The Commission was right to block this merger. The decision appears to be based on robust legal and economic grounds. These are tricky decisions. The Commission vetoes on average one merger a year, and this decision is the first veto since Margrethe Vestager’s appointment. She is a no-nonsense Dane from a strong free market liberal political background. The Commission’s analysis must have demonstrated that the merger would have resulted in higher prices, reduced service quality for consumers, and reduced investment in the UK network in the future. Thus, it could not authorise it, especially since the remedies offered by Hutchison and Telefonica were deemed insufficient. This decision nonetheless raises the question of whether the Commission is setting a new standard for “4-to-3” mergers in the telecoms sector, beyond the usual case-by-case approach, integrating the lessons learnt from its recent decisions in Germany and Austria.

Kester Mann, principal operators analyst at CCS Insight, says No.

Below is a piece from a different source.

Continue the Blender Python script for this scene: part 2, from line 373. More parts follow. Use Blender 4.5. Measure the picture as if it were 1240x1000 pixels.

Having set a precedent in other markets, the European Commission has been either hugely inconsistent in its merger and acquisition policy or failed to foresee the alleged negative impact of the deals it previously waved through. Indeed, arguments that prices have risen in other markets that have undergone similar consolidation are inconclusive. Three will remain a sub-scale mobile operator with only limited resources to challenge larger rivals. Already retrenching from its maverick role, it may further increase prices. Brussels’s change in competition policy could hit hard a European telecommunications sector that had been banking on approval to open the door to further deal-making. While consumers will continue to benefit from greater choice and low prices, concern will heighten over operators’ ability to invest and innovate. This could be crucial as the early pace in 5G development is being set by leading Asian and North American nations. Europe was late to the party in 4G, and should be determined not to be left behind again.